Shareholder Disputes: Cause & Resolution

Shareholders comes with different background and perspective, where having disagreement over trivial points to matters related to the management of the company is a common issue now days. Out of such disagreement, there are always few issues which are failed to be resolved amicably and convert into a legal dispute which not only affect the shareholders but also paralyzed the management and day to day business affairs of the company. From time to time, we have saw emergence of such shareholders dispute at regular intervals, such as McDonald and Vikram Bakshi, Tata and Mistry and recent ongoing infamous shareholders dispute among Kishore Biyani, Future Group & Amazon; Invesco Group and Zee etc.

Shareholders dispute is different from the contractual disputes among two opposite parties, as the shareholder dispute is not only limited to the balance of rights among the disputed shareholders but it impacts the overall business of the company. The dispute between McDonald and Mr. Vikram Bakshi led to closure of majority of outlets by McDonald and disrupted the entire business model. McDonald is still yet to recover the losses and get it’s market position back even after the settlement happened two years ago in 2019 after a six year long litigation.
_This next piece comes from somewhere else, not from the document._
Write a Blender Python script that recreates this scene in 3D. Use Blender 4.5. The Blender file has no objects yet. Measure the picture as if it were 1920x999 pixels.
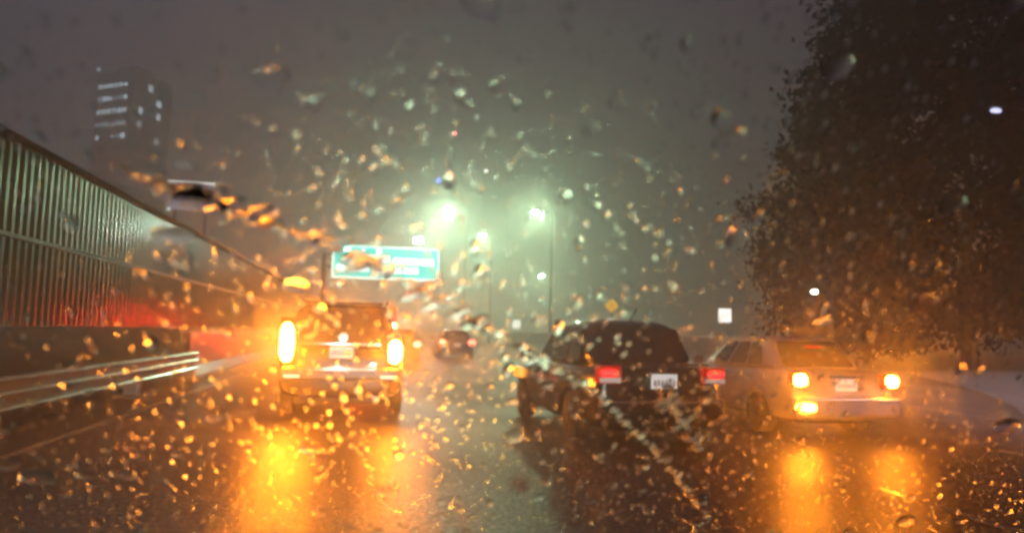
import bpy, bmesh, math, random
from mathutils import Vector, Matrix
R = math.radians
rng = random.Random(7)
sc = bpy.context.scene
col = sc.collection

# ---------------------------------------------------------------- helpers
def tag(o, label=None, cat=None, group=None, kind=None):
    if label: o['label'] = label
    if cat: o['category'] = cat
    if group: o['group'] = group
    if kind: o['kind'] = kind
    return o

def empty(name, loc=(0, 0, 0), rz=0.0):
    o = bpy.data.objects.new(name, None)
    o.location = loc
    o.rotation_euler = (0, 0, rz)
    o.empty_display_size = 0.2
    col.objects.link(o)
    return o

def link(name, bm, mat, parent=None, smooth=False):
    bmesh.ops.recalc_face_normals(bm, faces=bm.faces)
    me = bpy.data.meshes.new(name)
    bm.to_mesh(me)
    bm.free()
    for m in (mat if isinstance(mat, (list, tuple)) else [mat]):
        me.materials.append(m)
    if smooth:
        for p in me.polygons: p.use_smooth = True
    o = bpy.data.objects.new(name, me)
    col.objects.link(o)
    if parent is not None: o.parent = parent
    return o

def link_raw(name, verts, faces, mat, parent=None, smooth=False):
    me = bpy.data.meshes.new(name)
    me.from_pydata(verts, [], faces)
    me.materials.append(mat)
    if smooth:
        for p in me.polygons: p.use_smooth = True
    me.update()
    o = bpy.data.objects.new(name, me)
    col.objects.link(o)
    if parent is not None: o.parent = parent
    return o

def copy_tree(o, parent=None):
    c = o.copy()
    col.objects.link(c)
    c.parent = parent
    for ch in list(o.children): copy_tree(ch, c)
    return c

def box(bm, c, s, bev=0.0, rz=0.0, seg=2, taper=None):
    """box centred at c with full sizes s; taper scales the top in x,y"""
    g = bmesh.ops.create_cube(bm, size=1.0)
    vs = g['verts']
    for v in vs:
        k = taper if (taper and v.co.z > 0) else (1, 1)
        v.co = Vector((v.co.x * s[0] * k[0], v.co.y * s[1] * k[1], v.co.z * s[2]))
    if bev > 0:
        es = list({e for v in vs for e in v.link_edges})
        r = bmesh.ops.bevel(bm, geom=es, offset=bev, segments=seg, affect='EDGES', profile=0.6)
        vs = list({v for f in r['faces'] for v in f.verts} | {v for v in vs if v.is_valid})
    M = Matrix.Translation(c) @ Matrix.Rotation(rz, 4, 'Z')
    for v in vs: v.co = M @ v.co
    return vs

def cyl(bm, a, b, r0, r1=None, n=12, caps=True):
    a, b = Vector(a), Vector(b)
    r1 = r0 if r1 is None else r1
    d = b - a
    q = d.to_track_quat('Z', 'Y').to_matrix().to_4x4()
    M = Matrix.Translation((a + b) / 2) @ q
    bmesh.ops.create_cone(bm, cap_ends=caps, segments=n, radius1=r0, radius2=max(r1, 1e-4), depth=d.length, matrix=M)

def tube(bm, pts, r, n=8):
    for a, b in zip(pts[:-1], pts[1:]): cyl(bm, a, b, r, r, n)

def loft(bm, rings, cap=True):
    rows = [[bm.verts.new(p) for p in ring] for ring in rings]
    n = len(rows[0])
    for a, b in zip(rows[:-1], rows[1:]):
        for i in range(n):
            bm.faces.new((a[i], a[(i + 1) % n], b[(i + 1) % n], b[i]))
    if cap:
        bm.faces.new(rows[0][::-1]); bm.faces.new(rows[-1])

def poly(bm, pts):
    return bm.faces.new([bm.verts.new(p) for p in pts])

# ---------------------------------------------------------------- materials
def new_mat(name):
    m = bpy.data.materials.new(name)
    m.use_nodes = True
    nt = m.node_tree
    return m, nt, nt.nodes['Principled BSDF']

def mat(name, color, rough=0.5, metal=0.0, coat=0.0, bump=0.0, bscale=20.0, var=0.0, vscale=3.0, emit=None, estr=0.0, spec=0.5):
    m, nt, p = new_mat(name)
    p.inputs['Base Color'].default_value = (*color, 1)
    p.inputs['Roughness'].default_value = rough
    p.inputs['Metallic'].default_value = metal
    p.inputs['Coat Weight'].default_value = coat
    p.inputs['Coat Roughness'].default_value = 0.05
    p.inputs['Specular IOR Level'].default_value = spec
    if emit:
        p.inputs['Emission Color'].default_value = (*emit, 1)
        p.inputs['Emission Strength'].default_value = estr
    tc = nt.nodes.new('ShaderNodeTexCoord')
    if var > 0:
        n = nt.nodes.new('ShaderNodeTexNoise')
        n.inputs['Scale'].default_value = vscale
        n.inputs['Detail'].default_value = 6
        nt.links.new(tc.outputs['Object'], n.inputs['Vector'])
        mx = nt.nodes.new('ShaderNodeMix'); mx.data_type = 'RGBA'
        mx.inputs[6].default_value = tuple(c * (1 - var) for c in color) + (1,)
        mx.inputs[7].default_value = tuple(min(1, c * (1 + var)) for c in color) + (1,)
        nt.links.new(n.outputs['Fac'], mx.inputs[0])
        nt.links.new(mx.outputs[2], p.inputs['Base Color'])
        rr = nt.nodes.new('ShaderNodeMapRange')
        rr.inputs['To Min'].default_value = rough * 0.75
        rr.inputs['To Max'].default_value = min(1, rough * 1.3)
        nt.links.new(n.outputs['Fac'], rr.inputs['Value'])
        nt.links.new(rr.outputs['Result'], p.inputs['Roughness'])
    if bump > 0:
        n2 = nt.nodes.new('ShaderNodeTexNoise')
        n2.inputs['Scale'].default_value = bscale
        n2.inputs['Detail'].default_value = 3
        nt.links.new(tc.outputs['Object'], n2.inputs['Vector'])
        b = nt.nodes.new('ShaderNodeBump')
        b.inputs['Strength'].default_value = bump
        b.inputs['Distance'].default_value = 0.02
        nt.links.new(n2.outputs['Fac'], b.inputs['Height'])
        nt.links.new(b.outputs['Normal'], p.inputs['Normal'])
    return m

def wet_road(name, base, bump):
    """wet asphalt: dark aggregate, water film with rain ripples, puddles where the noise is low"""
    m, nt, p = new_mat(name)
    L = nt.links
    tc = nt.nodes.new('ShaderNodeTexCoord')
    def noise(scale, detail=4, rough=0.55):
        n = nt.nodes.new('ShaderNodeTexNoise')
        n.inputs['Scale'].default_value = scale
        n.inputs['Detail'].default_value = detail
        n.inputs['Roughness'].default_value = rough
        L.new(tc.outputs['Object'], n.inputs['Vector'])
        return n
    big, mid, fine, grain = noise(0.35, 4), noise(3.2, 4), noise(14, 4, 0.7), noise(90, 3)
    mx = nt.nodes.new('ShaderNodeMix'); mx.data_type = 'RGBA'
    mx.inputs[6].default_value = (*[c * 0.55 for c in base], 1)
    mx.inputs[7].default_value = (*[c * 1.5 for c in base], 1)
    L.new(grain.outputs['Fac'], mx.inputs[0])
    L.new(mx.outputs[2], p.inputs['Base Color'])
    rr = nt.nodes.new('ShaderNodeMapRange')
    rr.inputs['From Min'].default_value = 0.38; rr.inputs['From Max'].default_value = 0.60
    rr.inputs['To Min'].default_value = 0.20; rr.inputs['To Max'].default_value = 0.52
    rmix = nt.nodes.new('ShaderNodeMix'); rmix.data_type = 'FLOAT'; rmix.inputs[0].default_value = 0.65
    rs = noise(30, 3, 0.65)
    L.new(big.outputs['Fac'], rmix.inputs[2]); L.new(rs.outputs['Fac'], rmix.inputs[3])
    L.new(rmix.outputs[0], rr.inputs['Value'])
    L.new(rr.outputs['Result'], p.inputs['Roughness'])
    sp = nt.nodes.new('ShaderNodeMapRange')
    sp.inputs['From Min'].default_value = 0.42; sp.inputs['From Max'].default_value = 0.66
    sp.inputs['To Min'].default_value = 0.02; sp.inputs['To Max'].default_value = 0.42
    speck = noise(22, 3, 0.6)
    L.new(speck.outputs['Fac'], sp.inputs['Value'])
    L.new(sp.outputs['Result'], p.inputs['Specular IOR Level'])
    b1 = nt.nodes.new('ShaderNodeBump'); b1.inputs['Strength'].default_value = bump; b1.inputs['Distance'].default_value = 0.010
    b2 = nt.nodes.new('ShaderNodeBump'); b2.inputs['Strength'].default_value = bump; b2.inputs['Distance'].default_value = 0.026
    b3 = nt.nodes.new('ShaderNodeBump'); b3.inputs['Strength'].default_value = bump * 0.5; b3.inputs['Distance'].default_value = 0.004
    L.new(mid.outputs['Fac'], b1.inputs['Height'])
    L.new(fine.outputs['Fac'], b2.inputs['Height']); L.new(b1.outputs['Normal'], b2.inputs['Normal'])
    L.new(grain.outputs['Fac'], b3.inputs['Height']); L.new(b2.outputs['Normal'], b3.inputs['Normal'])
    L.new(b3.outputs['Normal'], p.inputs['Normal'])
    return m

def lamp_mat(name, color, strength):
    m, nt, p = new_mat(name)
    p.inputs['Base Color'].default_value = (*[0.5 * c for c in color], 1)
    p.inputs['Roughness'].default_value = 0.2
    p.inputs['Emission Color'].default_value = (*color, 1)
    p.inputs['Emission Strength'].default_value = strength
    return m

AMBER = (1.0, 0.25, 0.012)
M = dict(
    road=wet_road('wet_asphalt', (0.058, 0.055, 0.052), 0.55),
    shoulder=wet_road('wet_shoulder', (0.06, 0.057, 0.053), 0.45),
    ground=mat('dark_verge', (0.03, 0.035, 0.02), 0.8, var=0.5, vscale=1.5, bump=0.6, bscale=8),
    paint=mat('worn_lane_paint', (0.17, 0.165, 0.15), 0.25, var=0.35, vscale=6, bump=0.3, bscale=30),
    concrete=mat('wet_concrete', (0.26, 0.245, 0.22), 0.30, var=0.3, vscale=2.2, bump=0.35, bscale=25),
    wall=mat('wet_ribbed_metal', (0.026, 0.046, 0.004), 0.22, metal=0.0, spec=0.32, var=0.4, vscale=2.0, bump=0.28, bscale=9),
    plinth=mat('stained_concrete', (0.22, 0.20, 0.17), 0.7, var=0.4, vscale=1.5, spec=0.2),
    cap=mat('dark_cap', (0.02, 0.025, 0.012), 0.8, spec=0.1),
    galv=mat('galvanised_steel', (0.5, 0.5, 0.48), 0.20, metal=0.9, var=0.2, vscale=8, bump=0.06, bscale=30),
    post=mat('pale_post', (0.72, 0.69, 0.64), 0.4, var=0.25, vscale=9),
    steel=mat('dark_pole_steel', (0.07, 0.075, 0.07), 0.4, metal=0.6),
    black=mat('black_trim', (0.012, 0.012, 0.012), 0.45),
    rubber=mat('tyre_rubber', (0.012, 0.012, 0.012), 0.7),
    rim=mat('wheel_alloy', (0.10, 0.10, 0.10), 0.4, metal=0.8),
    chrome=mat('chrome', (0.75, 0.75, 0.75), 0.08, metal=1.0),
    glass=mat('dark_car_glass', (0.01, 0.01, 0.012), 0.06, coat=1.0, bump=0.12, bscale=60, spec=0.8),
    suv=mat('dark_brown_paint', (0.05, 0.038, 0.03), 0.25, coat=1.0, bump=0.10, bscale=45),
    dark=mat('black_paint', (0.013, 0.013, 0.014), 0.22, coat=1.0, bump=0.10, bscale=45),
    silver=mat('silver_paint', (0.50, 0.49, 0.55), 0.28, metal=0.45, coat=1.0, bump=0.10, bscale=45),
    grey=mat('grey_paint', (0.12, 0.12, 0.12), 0.3, metal=0.3, coat=1.0),
    plate=mat('plate_white', (0.75, 0.74, 0.72), 0.35, emit=(1.0, 0.93, 0.88), estr=0.55),
    plate_mark=mat('plate_characters', (0.33, 0.32, 0.36), 0.5),
    amber=lamp_mat('amber_lamp', AMBER, 620.0),
    amber_side=lamp_mat('amber_lamp_silver_car', AMBER, 620.0),
    amber_glow=lamp_mat('amber_bumper_glow', AMBER, 200.0),
    glint=lamp_mat('amber_flank_glint', (1.0, 0.33, 0.03), 1.8),
    red=lamp_mat('red_lamp', (1.0, 0.02, 0.02), 4.5),
    red_far=lamp_mat('red_lamp_far', (1.0, 0.05, 0.03), 60.0),
    red_high=lamp_mat('red_lamp_added', (1.0, 0.02, 0.01), 650.0),
    red_dim=mat('red_lens', (0.45, 0.01, 0.01), 0.12, coat=1.0, emit=(1.0, 0.02, 0.01), estr=0.35),
    clear=mat('clear_lens', (0.7, 0.66, 0.62), 0.12, coat=1.0, emit=(1.0, 0.85, 0.75), estr=0.25),
    reflector=lamp_mat('reflector_lit', (1.0, 0.78, 0.6), 1.6),
    head=lamp_mat('street_lamp_lens', (0.64, 1.0, 0.58), 2600.0),
    head_hi=lamp_mat('high_mast_lens', (0.64, 1.0, 0.58), 4800.0),
    head_cool=lamp_mat('cool_lamp_lens', (0.70, 0.68, 1.0), 1.6),
    head_white=lamp_mat('white_lamp_lens', (0.9, 0.95, 1.0), 90.0),
    flood=lamp_mat('floodlight_lens', (0.75, 1.0, 0.80), 1000.0),
    beacon=lamp_mat('red_beacon', (1.0, 0.02, 0.03), 60.0),
    blue=lamp_mat('blue_sign', (0.06, 0.09, 1.0), 12.0),
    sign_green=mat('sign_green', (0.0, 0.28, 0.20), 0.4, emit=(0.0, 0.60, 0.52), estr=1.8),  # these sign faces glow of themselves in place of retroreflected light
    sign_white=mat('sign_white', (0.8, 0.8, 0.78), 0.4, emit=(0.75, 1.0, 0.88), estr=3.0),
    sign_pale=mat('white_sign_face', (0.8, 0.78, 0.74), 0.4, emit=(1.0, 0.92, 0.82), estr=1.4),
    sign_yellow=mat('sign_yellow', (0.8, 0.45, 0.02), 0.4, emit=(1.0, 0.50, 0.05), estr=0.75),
    sign_black=mat('sign_black', (0.02, 0.015, 0.01), 0.5),
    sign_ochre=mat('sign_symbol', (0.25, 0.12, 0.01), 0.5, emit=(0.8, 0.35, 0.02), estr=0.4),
    billboard=mat('billboard_face', (0.5, 0.52, 0.6), 0.5, emit=(0.62, 0.72, 1.0), estr=0.26, var=0.3, vscale=0.5),
    facade=mat('tower_facade', (0.62, 0.62, 0.63), 0.6),
    window_lit=lamp_mat('lit_window', (0.80, 0.92, 1.0), 1.5),
    window_low=lamp_mat('dimly_lit_window', (0.80, 0.9, 1.0), 0.6),
    window_dark=mat('dark_window', (0.42, 0.43, 0.45), 0.4),
    bark=mat('bark', (0.05, 0.04, 0.03), 0.85, bump=0.5, bscale=14),
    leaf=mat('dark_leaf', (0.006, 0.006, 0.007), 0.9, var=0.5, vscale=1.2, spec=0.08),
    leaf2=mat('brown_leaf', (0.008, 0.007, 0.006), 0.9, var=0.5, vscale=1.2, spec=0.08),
)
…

The eight long year shareholders dispute between Tatas and Mistry finally come to an end after hon’ble Supreme Court upholds Tatas actions. Summary of dispute and details are below for a better understanding:

a.     December 2012:- Cyrus Mistry was appointed a chairman of Tata Sons to head the group;

b.     October 2016:- Cyrus Mistry was ousted as chairman of Tata Sons;

c.     December 2016:- SP Group and other shareholders owning 18.4% shares in Tata Sons ( these firms are in support/owned by Cyrus Mistry) approached NCLT against ousting of Cyrus Mistry as chairman of Tata Sons;

d.     July 2018:- NCLT rejected shareholders plea for removal of Cyrus Mistry as chairman of Tata Sons;

e.     August 2018:- SP Group challenged NCLT’s order in NCLAT

f.      December 2019:- NCLAT set asides NCLT order and restores Cyrus Mistry on Tata Sons’ board;

g.     January 2020:- Tata Sons approached Supreme Court, which stay he NCLAT order;

h.     September 2020:-Supreme Court restrain SP Group from pledging or transferring any Tata Sons’ shares;

i.       March 2021:- Supreme Court set aside NCLAT order and allowed all the prayers of Tata Sons.

Few of the most common reasons of disagreement among the shareholders which led to dispute are listed below:

a.     a. Differences over management, direction of the business, governance and operational issues;

b.     b. Breach of fiduciary duties and misconduct;

c.     c. Breach of shareholders agreement and / or articles of association;

d.   d.   Discrimination of minority shareholder/s;

e.   e.   Conflict over roles and responsibilities in the company.

If such disagreement between shareholders arises which can escalate into a dispute, some immediate actions should be taken to protect the interest are listed below:

a.  i.  To review the existing shareholders agreement and the memorandum & articles of the company in order to identify the provisions which a party may have breached or is their any contravention to the governing byelaws of the company;

b.     ii.    To resolve the disagreement in amicable way and address the grievances of the aggrieved party, which may not be serious at the moment but can lead to potential dispute;

c.   iii. Take proper legal advice and  formulate a complete strategy at the commencement of the shareholder dispute which includes to define the key objectives and the concessions which the party is ready to offer to the other party for resolution;

d.     iv.    To understand your rights and liabilities, which may arise with the escalation of the dispute. The party may need to analyze the impact on the management and directors who are been appointed by the shareholders in dispute;

e.     v.    To call for all shareholders meeting and present the facts of the case for discussion among all the shareholders and to find out a balanced resolution for the disagreement among two or more shareholders at dispute in the company;

f.      vi.    To explore for early settlement and make reasonable offer to aggrieved shareholder which includes but not limited to provide an exit to the other party from the company with minimum disruption on the day to day business of the company;

g.     vii.    In general, the shareholders agreement provides for resolution mechanism under which informal negotiation or through arbitration or litigation. Even in absence of any such provision in the shareholders agreement, the Companies Act, 2013 vests National Company Law Tribunal to adjudicate any dispute among the shareholders.

h.     Depending upon the nature and gravity of dispute, the shareholders need to initiate necessary legal action within specified time period at appropriate forum.